**WHAT IS BEING ASKED:**
Write out all the lines again, precisely as they stand, but without the images.

==*==

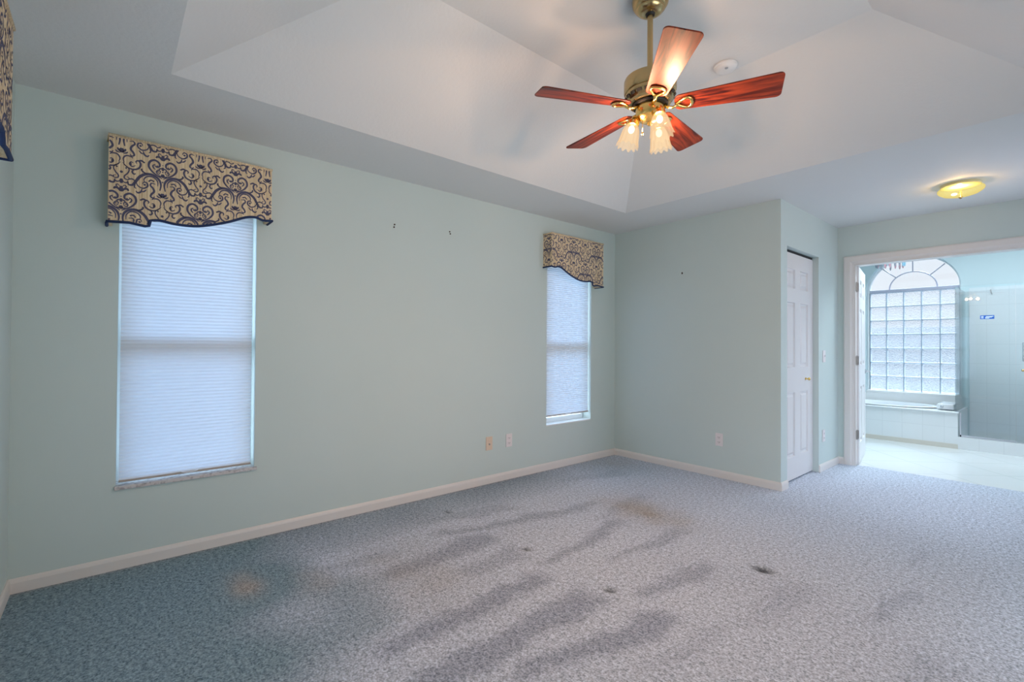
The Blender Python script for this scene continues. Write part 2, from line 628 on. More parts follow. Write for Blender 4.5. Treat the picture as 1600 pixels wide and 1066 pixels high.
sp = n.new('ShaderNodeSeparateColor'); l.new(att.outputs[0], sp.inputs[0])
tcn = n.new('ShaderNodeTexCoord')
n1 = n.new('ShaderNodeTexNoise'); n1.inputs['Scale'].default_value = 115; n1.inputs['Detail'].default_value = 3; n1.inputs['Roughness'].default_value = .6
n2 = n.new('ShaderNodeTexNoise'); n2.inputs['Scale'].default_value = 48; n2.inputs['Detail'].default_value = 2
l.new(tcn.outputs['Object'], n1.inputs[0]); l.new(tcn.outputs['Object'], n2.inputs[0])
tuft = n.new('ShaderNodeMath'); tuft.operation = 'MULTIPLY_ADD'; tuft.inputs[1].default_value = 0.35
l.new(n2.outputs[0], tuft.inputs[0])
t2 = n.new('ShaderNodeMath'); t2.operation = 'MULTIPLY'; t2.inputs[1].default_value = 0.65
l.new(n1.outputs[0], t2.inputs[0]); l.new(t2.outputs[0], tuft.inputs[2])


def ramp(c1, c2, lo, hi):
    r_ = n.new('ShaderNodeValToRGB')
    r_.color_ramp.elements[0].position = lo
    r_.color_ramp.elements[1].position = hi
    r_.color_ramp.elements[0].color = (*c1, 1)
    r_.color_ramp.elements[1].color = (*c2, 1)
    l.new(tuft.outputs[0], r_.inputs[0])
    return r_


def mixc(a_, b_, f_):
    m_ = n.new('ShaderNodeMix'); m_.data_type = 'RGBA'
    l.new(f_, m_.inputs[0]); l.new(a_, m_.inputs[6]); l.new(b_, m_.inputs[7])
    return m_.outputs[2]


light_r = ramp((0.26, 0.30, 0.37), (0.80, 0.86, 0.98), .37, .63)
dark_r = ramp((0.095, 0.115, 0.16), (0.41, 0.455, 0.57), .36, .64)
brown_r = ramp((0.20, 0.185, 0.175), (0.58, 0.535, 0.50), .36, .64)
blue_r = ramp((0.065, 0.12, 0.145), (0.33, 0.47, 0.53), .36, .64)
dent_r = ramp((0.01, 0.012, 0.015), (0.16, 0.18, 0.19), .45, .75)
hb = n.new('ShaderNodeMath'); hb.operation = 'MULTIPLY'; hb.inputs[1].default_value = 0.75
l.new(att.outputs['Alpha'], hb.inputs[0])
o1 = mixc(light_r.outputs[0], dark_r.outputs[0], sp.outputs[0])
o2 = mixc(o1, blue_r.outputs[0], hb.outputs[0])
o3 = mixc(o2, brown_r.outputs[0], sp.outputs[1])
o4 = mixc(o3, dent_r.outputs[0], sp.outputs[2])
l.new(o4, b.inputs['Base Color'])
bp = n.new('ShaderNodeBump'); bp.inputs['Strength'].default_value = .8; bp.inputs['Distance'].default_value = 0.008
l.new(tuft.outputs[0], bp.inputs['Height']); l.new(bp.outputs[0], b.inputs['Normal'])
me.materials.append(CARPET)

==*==

**COMPLETED EXERCISE:**
The Blender Python script for this scene continues. Write part 2, from line 628 on. More parts follow. Write for Blender 4.5. Treat the picture as 1600 pixels wide and 1066 pixels high.
sp = n.new('ShaderNodeSeparateColor'); l.new(att.outputs[0], sp.inputs[0])
tcn = n.new('ShaderNodeTexCoord')
n1 = n.new('ShaderNodeTexNoise'); n1.inputs['Scale'].default_value = 115; n1.inputs['Detail'].default_value = 3; n1.inputs['Roughness'].default_value = .6
n2 = n.new('ShaderNodeTexNoise'); n2.inputs['Scale'].default_value = 48; n2.inputs['Detail'].default_value = 2
l.new(tcn.outputs['Object'], n1.inputs[0]); l.new(tcn.outputs['Object'], n2.inputs[0])
tuft = n.new('ShaderNodeMath'); tuft.operation = 'MULTIPLY_ADD'; tuft.inputs[1].default_value = 0.35
l.new(n2.outputs[0], tuft.inputs[0])
t2 = n.new('ShaderNodeMath'); t2.operation = 'MULTIPLY'; t2.inputs[1].default_value = 0.65
l.new(n1.outputs[0], t2.inputs[0]); l.new(t2.outputs[0], tuft.inputs[2])


def ramp(c1, c2, lo, hi):
    r_ = n.new('ShaderNodeValToRGB')
    r_.color_ramp.elements[0].position = lo
    r_.color_ramp.elements[1].position = hi
    r_.color_ramp.elements[0].color = (*c1, 1)
    r_.color_ramp.elements[1].color = (*c2, 1)
    l.new(tuft.outputs[0], r_.inputs[0])
    return r_


def mixc(a_, b_, f_):
    m_ = n.new('ShaderNodeMix'); m_.data_type = 'RGBA'
    l.new(f_, m_.inputs[0]); l.new(a_, m_.inputs[6]); l.new(b_, m_.inputs[7])
    return m_.outputs[2]


light_r = ramp((0.26, 0.30, 0.37), (0.80, 0.86, 0.98), .37, .63)
dark_r = ramp((0.095, 0.115, 0.16), (0.41, 0.455, 0.57), .36, .64)
brown_r = ramp((0.20, 0.185, 0.175), (0.58, 0.535, 0.50), .36, .64)
blue_r = ramp((0.065, 0.12, 0.145), (0.33, 0.47, 0.53), .36, .64)
dent_r = ramp((0.01, 0.012, 0.015), (0.16, 0.18, 0.19), .45, .75)
hb = n.new('ShaderNodeMath'); hb.operation = 'MULTIPLY'; hb.inputs[1].default_value = 0.75
l.new(att.outputs['Alpha'], hb.inputs[0])
o1 = mixc(light_r.outputs[0], dark_r.outputs[0], sp.outputs[0])
o2 = mixc(o1, blue_r.outputs[0], hb.outputs[0])
o3 = mixc(o2, brown_r.outputs[0], sp.outputs[1])
o4 = mixc(o3, dent_r.outputs[0], sp.outputs[2])
l.new(o4, b.inputs['Base Color'])
bp = n.new('ShaderNodeBump'); bp.inputs['Strength'].default_value = .8; bp.inputs['Distance'].default_value = 0.008
l.new(tuft.outputs[0], bp.inputs['Height']); l.new(bp.outputs[0], b.inputs['Normal'])
me.materials.append(CARPET)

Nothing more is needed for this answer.